Life insurance is sui generis in Louisiana. It is settled that life insurance proceeds payable to a named beneficiary other than the insured's estate are not a part of the insured's estate. The proceeds are not subject to codal articles relating to donations inter vivos or mortis causa or the principles of forced heirship found in the constitution. T.L. James & Co., Inc. v. Montgomery, 332 So. 2d 834 (La.1975); Kambur v. Kambur, 94-775 (La.App. 5th Cir. 3/1/95), 652 So. 2d 99. See La.R.S. 22:647; R.S. 22:1521. La. C.C. art. 1505 provides in pertinent part:
A. To determine the reduction to which the donations, either inter vivos or mortis causa, are liable, an aggregate is formed of all the property belonging to the donor or testator at the time of his decease; to that is fictitiously added the property disposed of by donation inter vivos, according to its value at the time of the donor's decease, in the state in which it was at the period of the donation.
* * * * * *
C. Neither the premiums paid for insurance on the life of the donor nor the proceeds paid pursuant to such coverage shall be included in the above calculation....
There are no genuine issues of material fact. Succession of Lauga, 624 So.2d at 1156, and Succession of Terry, 624 So. 2d 1201 (La.1993), relied on by Mrs. Brooks, do not involve life insurance policies.
Summary judgment was proper.
ANSWERS TO APPEAL
In their answers to the appeal Hibernia and Terry Macon argue that the trial court erred by not granting attorney's fees and costs and request attorney's fees and costs for this alleged frivolous appeal, as well as the increased costs for the succession proceeding, as a result of Mrs. Brooks' claims made below.
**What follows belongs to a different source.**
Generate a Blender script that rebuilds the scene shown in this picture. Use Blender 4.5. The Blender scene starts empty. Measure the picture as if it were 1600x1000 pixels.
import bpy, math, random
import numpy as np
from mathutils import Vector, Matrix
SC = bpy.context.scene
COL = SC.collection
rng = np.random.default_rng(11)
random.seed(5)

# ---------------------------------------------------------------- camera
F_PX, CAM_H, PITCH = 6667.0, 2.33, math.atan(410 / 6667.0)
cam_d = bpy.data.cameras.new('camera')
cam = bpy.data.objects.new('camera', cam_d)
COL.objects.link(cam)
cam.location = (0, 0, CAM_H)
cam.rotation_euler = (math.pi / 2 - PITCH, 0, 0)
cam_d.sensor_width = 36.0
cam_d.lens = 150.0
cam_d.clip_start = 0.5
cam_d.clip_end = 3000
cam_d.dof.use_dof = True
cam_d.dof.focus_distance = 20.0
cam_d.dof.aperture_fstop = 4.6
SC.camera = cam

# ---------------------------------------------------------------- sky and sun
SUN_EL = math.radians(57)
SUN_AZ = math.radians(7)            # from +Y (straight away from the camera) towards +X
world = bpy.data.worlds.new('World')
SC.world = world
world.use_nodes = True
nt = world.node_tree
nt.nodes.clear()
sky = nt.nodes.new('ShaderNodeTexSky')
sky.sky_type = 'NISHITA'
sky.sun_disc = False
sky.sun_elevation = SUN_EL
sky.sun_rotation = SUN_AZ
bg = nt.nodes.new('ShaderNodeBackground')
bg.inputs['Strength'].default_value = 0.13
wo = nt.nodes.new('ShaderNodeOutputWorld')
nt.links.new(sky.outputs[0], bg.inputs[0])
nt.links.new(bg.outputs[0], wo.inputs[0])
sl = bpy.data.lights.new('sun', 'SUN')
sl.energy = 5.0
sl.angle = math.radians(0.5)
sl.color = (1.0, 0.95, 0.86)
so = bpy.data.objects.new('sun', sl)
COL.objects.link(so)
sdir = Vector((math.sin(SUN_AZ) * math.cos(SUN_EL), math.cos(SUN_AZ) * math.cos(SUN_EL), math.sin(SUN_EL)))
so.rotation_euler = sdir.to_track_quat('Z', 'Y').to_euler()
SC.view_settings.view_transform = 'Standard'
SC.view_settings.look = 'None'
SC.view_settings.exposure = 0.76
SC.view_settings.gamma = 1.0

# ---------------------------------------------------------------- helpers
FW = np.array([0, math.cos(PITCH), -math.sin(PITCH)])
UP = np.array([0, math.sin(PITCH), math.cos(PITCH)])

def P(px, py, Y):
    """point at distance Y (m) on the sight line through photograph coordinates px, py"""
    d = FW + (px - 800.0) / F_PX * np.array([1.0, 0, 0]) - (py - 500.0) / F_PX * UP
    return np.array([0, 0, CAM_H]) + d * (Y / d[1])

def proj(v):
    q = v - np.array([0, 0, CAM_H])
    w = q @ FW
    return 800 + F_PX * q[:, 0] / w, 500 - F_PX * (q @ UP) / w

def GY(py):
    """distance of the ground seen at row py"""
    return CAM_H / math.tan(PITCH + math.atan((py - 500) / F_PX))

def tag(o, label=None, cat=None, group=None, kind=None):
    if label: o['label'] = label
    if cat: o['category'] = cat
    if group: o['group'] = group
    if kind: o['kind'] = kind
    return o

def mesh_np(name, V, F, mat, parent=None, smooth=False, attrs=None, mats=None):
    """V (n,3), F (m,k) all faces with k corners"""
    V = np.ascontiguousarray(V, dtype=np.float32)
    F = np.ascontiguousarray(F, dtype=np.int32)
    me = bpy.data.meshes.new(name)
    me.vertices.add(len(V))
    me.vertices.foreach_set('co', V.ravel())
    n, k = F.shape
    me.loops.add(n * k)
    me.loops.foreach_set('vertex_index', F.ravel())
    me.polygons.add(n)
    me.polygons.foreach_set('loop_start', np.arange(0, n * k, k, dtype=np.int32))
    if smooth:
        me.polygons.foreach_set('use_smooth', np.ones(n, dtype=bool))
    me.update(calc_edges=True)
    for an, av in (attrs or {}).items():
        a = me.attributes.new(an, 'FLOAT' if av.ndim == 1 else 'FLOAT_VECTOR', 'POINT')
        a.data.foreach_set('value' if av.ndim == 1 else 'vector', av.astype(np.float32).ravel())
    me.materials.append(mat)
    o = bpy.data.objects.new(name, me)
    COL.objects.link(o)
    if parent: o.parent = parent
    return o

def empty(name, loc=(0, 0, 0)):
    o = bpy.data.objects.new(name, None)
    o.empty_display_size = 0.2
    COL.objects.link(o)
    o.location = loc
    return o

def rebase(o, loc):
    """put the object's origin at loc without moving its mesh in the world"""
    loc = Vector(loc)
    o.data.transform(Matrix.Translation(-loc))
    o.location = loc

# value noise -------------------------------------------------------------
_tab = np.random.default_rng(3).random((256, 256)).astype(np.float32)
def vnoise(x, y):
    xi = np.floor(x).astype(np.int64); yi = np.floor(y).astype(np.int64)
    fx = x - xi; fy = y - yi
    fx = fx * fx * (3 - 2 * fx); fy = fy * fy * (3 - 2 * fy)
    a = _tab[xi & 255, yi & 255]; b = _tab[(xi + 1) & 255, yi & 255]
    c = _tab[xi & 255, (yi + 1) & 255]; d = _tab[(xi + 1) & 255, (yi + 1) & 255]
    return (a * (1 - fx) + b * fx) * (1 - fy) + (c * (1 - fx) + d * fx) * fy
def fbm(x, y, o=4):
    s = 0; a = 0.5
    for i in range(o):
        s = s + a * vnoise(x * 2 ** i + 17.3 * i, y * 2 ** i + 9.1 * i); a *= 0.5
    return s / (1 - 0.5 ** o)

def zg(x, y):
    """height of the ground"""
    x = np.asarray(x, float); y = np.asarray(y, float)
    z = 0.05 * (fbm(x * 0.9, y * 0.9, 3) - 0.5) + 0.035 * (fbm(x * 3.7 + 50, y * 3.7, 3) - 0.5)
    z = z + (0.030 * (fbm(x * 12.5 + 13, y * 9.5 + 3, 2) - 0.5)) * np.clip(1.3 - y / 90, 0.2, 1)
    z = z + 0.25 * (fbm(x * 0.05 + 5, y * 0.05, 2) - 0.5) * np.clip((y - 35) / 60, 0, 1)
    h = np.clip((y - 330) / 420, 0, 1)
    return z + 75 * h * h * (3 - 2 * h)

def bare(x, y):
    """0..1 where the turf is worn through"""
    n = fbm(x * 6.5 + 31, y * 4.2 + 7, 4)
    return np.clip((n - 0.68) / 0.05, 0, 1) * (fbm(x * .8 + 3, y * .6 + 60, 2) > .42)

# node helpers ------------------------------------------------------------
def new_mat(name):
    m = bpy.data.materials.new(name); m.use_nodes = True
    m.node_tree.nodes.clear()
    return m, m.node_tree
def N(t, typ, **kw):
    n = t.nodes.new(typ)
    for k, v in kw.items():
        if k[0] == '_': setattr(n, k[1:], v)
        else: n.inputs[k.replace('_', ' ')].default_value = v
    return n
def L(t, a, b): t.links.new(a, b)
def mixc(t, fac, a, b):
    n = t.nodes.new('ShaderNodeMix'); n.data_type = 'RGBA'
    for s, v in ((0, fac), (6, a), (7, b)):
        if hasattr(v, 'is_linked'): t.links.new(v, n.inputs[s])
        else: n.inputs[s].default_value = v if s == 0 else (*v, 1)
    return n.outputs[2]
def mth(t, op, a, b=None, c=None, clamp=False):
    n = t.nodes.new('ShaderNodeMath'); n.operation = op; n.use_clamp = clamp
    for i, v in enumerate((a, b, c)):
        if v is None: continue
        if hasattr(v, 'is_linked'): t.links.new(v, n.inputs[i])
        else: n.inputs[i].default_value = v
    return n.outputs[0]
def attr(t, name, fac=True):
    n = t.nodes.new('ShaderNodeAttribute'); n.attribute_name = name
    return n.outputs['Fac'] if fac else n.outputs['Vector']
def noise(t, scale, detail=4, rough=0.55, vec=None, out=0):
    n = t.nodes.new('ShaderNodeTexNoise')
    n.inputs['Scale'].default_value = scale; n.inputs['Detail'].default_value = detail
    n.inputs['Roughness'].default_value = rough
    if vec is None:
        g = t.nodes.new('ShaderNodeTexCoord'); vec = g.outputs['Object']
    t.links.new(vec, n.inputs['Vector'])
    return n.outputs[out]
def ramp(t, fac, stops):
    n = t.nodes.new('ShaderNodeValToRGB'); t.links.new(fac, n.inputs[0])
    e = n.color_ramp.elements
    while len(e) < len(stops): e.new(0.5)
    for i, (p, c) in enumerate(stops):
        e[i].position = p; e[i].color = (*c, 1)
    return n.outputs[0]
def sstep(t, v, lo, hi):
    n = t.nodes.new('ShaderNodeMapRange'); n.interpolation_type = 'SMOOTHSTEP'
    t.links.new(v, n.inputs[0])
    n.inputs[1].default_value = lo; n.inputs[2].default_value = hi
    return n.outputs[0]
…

Mrs. Brooks filed a motion to dismiss the answers to appeal which lacks merit. The summary judgment did not grant sanctions, attorney's fees and costs, but they were requested. When a judgment is silent as to part of the relief requested, the judgment is deemed to have denied that relief. Guaranty Bank & Trust Co. of Alexandria, Louisiana v. Carter, 394 So. 2d 701 (La.App. 3rd Cir.1981), writ denied, 399 So. 2d 599 (La.1981); Leny v. Friedman, 372 So. 2d 721 (La.App. 4th Cir.1979), writ denied, 375 So. 2d 943 (La.1979). The answer to the appeal was the proper vehicle to request damages for a frivolous appeal. State in Interest of Muse v. Ross, 26,554 (La.App. 2nd Cir. 8/4/94), 641 So. 2d 721. Mrs. Brooks' motion to dismiss the answers to the appeal is denied.
The granting of costs and attorney's fees is within the trial court's sound discretion. State through Department of Transportation and Development v. Winn, 463 So. 2d 648 (La.App. 4th Cir.1984). The trial court did not abuse its discretion.
Damages for a frivolous appeal are appropriate when it is clear that the appeal was taken solely for the purpose of delay or when it is evident that counsel does not seriously advocate the position taken. West v. Collins, 94-0682 (La.App. 4th Cir. 12/28/94), 648 So. 2d 500. We decline to award damages.
The summary judgment is affirmed.
AFFIRMED.
NOTES
[1] The judgment included other matters. The judgment did not mention the motion for sanctions, attorney's fees and costs.